### Dataset entries
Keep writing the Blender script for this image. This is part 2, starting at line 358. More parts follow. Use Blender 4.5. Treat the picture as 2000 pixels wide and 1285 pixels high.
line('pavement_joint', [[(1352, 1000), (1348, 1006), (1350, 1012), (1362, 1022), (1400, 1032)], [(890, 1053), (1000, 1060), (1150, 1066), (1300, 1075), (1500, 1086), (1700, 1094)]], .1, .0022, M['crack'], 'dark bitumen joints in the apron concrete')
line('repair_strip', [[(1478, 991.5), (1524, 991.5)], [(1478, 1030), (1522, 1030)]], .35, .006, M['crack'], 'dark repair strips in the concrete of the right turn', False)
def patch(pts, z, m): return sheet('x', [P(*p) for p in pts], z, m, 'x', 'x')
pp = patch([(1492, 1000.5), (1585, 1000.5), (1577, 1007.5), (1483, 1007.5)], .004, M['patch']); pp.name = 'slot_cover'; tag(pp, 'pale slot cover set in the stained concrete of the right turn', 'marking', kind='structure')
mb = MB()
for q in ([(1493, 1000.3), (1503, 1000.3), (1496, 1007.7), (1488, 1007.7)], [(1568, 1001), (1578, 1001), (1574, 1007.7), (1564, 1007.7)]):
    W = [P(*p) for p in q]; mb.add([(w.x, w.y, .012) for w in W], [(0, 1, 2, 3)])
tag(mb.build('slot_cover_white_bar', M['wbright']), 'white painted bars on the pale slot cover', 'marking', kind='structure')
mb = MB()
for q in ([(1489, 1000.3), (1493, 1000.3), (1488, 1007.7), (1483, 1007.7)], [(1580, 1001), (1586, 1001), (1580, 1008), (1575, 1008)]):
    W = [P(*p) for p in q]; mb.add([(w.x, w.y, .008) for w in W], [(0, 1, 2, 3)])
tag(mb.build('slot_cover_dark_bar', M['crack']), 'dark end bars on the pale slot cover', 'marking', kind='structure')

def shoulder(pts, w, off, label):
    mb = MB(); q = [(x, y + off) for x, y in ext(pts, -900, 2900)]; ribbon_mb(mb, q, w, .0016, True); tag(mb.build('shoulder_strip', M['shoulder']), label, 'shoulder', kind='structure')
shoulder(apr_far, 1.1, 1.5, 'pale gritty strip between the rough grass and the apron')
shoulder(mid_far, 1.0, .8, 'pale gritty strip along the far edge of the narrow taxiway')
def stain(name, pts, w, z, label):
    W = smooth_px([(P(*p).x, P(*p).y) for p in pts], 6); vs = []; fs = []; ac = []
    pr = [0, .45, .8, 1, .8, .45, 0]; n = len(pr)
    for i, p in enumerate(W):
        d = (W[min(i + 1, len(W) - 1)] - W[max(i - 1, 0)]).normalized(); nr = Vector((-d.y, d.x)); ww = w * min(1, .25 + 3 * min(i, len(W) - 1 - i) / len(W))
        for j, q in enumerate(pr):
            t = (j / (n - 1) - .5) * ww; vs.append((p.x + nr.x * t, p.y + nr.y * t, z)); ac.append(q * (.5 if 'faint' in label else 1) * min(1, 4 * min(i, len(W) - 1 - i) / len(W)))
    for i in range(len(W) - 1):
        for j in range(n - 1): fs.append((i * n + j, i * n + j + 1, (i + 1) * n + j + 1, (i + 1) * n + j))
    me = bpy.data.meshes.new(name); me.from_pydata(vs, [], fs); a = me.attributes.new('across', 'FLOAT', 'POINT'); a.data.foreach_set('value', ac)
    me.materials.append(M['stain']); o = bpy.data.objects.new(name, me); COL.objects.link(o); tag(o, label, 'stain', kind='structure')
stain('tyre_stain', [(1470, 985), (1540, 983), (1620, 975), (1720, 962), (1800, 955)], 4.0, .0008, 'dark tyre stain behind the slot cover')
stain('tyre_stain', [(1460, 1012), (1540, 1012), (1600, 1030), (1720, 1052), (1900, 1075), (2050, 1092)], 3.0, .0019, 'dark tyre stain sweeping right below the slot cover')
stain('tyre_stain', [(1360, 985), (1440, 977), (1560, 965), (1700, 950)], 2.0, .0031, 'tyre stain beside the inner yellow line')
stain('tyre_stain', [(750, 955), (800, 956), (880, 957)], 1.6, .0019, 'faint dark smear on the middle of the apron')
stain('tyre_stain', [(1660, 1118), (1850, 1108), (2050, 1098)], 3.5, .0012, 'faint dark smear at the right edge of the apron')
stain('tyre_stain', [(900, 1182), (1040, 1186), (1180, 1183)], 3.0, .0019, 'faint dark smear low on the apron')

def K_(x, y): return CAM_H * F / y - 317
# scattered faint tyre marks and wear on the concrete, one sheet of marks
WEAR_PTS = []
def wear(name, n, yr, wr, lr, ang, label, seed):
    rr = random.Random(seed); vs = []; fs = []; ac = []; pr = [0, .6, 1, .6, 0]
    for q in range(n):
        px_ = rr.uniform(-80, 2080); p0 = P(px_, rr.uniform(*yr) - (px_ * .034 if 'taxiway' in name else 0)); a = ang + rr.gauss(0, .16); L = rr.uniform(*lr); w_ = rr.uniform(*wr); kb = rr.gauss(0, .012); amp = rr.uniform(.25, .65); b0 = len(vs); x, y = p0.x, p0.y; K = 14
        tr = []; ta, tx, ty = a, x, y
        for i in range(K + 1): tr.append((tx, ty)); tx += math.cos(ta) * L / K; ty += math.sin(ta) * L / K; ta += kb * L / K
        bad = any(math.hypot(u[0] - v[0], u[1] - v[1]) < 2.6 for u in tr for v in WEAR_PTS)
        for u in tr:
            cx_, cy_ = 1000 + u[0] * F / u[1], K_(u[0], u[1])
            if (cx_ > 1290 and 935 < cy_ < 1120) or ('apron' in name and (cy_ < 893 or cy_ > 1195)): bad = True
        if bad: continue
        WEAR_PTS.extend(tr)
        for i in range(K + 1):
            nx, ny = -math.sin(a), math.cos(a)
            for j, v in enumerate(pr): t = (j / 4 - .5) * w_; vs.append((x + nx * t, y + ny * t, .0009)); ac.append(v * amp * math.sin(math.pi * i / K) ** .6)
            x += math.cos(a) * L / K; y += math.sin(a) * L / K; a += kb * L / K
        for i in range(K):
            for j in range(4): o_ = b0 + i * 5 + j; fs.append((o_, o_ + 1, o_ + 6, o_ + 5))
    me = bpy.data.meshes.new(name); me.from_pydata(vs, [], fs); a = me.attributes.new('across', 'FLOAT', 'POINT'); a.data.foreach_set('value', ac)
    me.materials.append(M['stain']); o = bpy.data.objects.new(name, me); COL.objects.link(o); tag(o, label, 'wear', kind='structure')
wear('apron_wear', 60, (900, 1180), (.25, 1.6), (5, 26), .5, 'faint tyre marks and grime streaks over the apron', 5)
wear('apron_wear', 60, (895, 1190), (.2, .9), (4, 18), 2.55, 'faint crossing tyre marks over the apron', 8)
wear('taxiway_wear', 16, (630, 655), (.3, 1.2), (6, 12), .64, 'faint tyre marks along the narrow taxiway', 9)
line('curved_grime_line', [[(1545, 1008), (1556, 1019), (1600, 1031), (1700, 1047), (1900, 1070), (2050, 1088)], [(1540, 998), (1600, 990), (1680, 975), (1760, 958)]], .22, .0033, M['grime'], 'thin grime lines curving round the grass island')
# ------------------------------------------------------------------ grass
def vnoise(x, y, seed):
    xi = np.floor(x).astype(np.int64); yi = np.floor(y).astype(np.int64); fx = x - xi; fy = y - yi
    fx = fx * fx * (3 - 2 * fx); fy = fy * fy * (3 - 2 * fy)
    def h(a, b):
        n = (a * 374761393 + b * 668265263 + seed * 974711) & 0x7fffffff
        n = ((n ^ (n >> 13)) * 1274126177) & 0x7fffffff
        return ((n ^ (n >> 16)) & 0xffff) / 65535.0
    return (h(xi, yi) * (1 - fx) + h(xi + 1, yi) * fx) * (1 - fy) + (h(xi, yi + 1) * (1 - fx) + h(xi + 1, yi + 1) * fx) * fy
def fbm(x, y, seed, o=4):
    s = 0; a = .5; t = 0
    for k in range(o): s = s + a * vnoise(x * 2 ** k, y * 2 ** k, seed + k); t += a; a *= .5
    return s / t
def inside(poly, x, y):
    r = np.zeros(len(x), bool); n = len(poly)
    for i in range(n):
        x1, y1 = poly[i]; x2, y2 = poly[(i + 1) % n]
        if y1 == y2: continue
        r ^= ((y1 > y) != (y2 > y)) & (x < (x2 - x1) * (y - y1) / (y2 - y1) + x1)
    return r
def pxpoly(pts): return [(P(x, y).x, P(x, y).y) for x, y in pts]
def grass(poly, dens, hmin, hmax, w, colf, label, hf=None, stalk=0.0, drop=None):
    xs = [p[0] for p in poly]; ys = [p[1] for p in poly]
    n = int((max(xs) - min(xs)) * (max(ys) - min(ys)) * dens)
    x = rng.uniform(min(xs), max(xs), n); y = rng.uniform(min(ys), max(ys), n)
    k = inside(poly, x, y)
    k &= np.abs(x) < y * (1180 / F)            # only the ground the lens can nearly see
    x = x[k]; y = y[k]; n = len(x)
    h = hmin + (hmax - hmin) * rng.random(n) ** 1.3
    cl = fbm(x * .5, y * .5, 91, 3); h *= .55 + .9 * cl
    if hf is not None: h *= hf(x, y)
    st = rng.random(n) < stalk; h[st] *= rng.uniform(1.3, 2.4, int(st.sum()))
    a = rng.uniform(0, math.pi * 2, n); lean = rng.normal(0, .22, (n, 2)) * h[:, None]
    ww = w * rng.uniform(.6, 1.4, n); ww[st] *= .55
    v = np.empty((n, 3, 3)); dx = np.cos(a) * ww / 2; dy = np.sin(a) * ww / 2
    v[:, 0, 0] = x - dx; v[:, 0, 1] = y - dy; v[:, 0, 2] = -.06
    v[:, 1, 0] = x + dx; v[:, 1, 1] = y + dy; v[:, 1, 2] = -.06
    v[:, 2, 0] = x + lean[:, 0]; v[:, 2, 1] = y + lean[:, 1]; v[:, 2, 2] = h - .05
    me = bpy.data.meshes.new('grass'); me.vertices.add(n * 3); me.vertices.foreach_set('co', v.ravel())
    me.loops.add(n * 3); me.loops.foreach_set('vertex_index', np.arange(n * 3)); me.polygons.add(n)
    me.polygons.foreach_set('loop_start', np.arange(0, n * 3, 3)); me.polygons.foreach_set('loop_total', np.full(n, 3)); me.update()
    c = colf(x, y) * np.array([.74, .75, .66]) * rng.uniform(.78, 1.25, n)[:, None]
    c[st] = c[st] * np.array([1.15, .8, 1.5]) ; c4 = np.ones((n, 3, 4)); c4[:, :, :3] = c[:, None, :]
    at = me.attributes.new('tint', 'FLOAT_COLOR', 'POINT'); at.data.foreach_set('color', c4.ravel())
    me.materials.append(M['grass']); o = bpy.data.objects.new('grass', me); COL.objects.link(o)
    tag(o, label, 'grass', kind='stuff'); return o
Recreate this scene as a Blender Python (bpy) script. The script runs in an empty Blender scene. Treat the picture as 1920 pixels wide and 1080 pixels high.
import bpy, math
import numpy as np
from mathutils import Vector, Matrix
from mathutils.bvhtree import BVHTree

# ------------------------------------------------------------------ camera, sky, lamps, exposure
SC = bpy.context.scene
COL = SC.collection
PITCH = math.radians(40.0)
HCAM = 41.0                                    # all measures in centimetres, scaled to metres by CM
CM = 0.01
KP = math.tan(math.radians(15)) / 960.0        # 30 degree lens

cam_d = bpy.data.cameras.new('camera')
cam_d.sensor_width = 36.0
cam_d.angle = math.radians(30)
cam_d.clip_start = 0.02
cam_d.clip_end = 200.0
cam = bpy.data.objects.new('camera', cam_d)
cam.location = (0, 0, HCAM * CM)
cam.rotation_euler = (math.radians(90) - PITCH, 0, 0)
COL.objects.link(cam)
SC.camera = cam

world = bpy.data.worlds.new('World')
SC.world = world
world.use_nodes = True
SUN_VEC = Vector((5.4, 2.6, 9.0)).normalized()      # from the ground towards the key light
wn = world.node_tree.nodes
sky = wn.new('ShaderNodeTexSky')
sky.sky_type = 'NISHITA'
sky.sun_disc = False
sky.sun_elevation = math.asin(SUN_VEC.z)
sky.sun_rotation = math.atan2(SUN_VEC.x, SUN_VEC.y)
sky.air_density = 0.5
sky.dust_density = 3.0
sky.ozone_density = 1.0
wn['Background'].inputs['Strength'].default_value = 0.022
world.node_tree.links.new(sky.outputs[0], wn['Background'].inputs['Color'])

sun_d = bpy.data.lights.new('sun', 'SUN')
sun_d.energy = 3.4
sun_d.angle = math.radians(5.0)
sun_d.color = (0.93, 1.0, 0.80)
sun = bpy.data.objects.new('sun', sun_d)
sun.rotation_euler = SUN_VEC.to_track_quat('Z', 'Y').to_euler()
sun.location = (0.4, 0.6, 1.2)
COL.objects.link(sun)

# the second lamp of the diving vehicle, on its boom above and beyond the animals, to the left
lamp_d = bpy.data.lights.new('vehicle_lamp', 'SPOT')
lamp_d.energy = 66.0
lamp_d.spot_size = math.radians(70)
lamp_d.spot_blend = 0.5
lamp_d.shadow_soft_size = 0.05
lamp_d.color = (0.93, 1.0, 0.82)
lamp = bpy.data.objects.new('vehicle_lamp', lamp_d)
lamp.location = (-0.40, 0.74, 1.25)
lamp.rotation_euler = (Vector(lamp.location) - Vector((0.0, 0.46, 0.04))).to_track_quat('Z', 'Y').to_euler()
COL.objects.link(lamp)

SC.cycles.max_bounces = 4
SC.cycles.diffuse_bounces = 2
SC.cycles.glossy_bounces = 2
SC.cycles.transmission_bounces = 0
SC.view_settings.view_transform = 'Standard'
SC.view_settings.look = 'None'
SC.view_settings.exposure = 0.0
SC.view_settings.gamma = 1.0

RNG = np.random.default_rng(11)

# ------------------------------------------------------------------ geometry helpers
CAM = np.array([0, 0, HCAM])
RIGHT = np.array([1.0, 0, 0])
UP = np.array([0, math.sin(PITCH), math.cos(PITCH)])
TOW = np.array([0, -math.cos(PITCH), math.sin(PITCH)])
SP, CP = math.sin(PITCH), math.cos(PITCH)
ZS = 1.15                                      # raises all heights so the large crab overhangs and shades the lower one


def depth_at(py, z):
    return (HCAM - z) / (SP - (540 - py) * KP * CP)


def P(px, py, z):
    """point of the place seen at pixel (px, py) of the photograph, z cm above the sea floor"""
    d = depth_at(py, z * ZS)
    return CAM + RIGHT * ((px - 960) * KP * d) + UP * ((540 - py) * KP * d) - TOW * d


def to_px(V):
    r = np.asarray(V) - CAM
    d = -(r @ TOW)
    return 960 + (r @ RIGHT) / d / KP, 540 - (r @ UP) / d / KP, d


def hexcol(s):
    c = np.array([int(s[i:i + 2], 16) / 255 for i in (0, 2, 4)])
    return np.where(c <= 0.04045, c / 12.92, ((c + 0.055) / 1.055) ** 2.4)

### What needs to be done
Your task is to output exactly the lines from the one with "Recreate this scene" through the one with "from mathutils.bvhtree import BVHTree", counting both ends.

### Result of this task
Recreate this scene as a Blender Python (bpy) script. The script runs in an empty Blender scene. Treat the picture as 1920 pixels wide and 1080 pixels high.
import bpy, math
import numpy as np
from mathutils import Vector, Matrix
from mathutils.bvhtree import BVHTree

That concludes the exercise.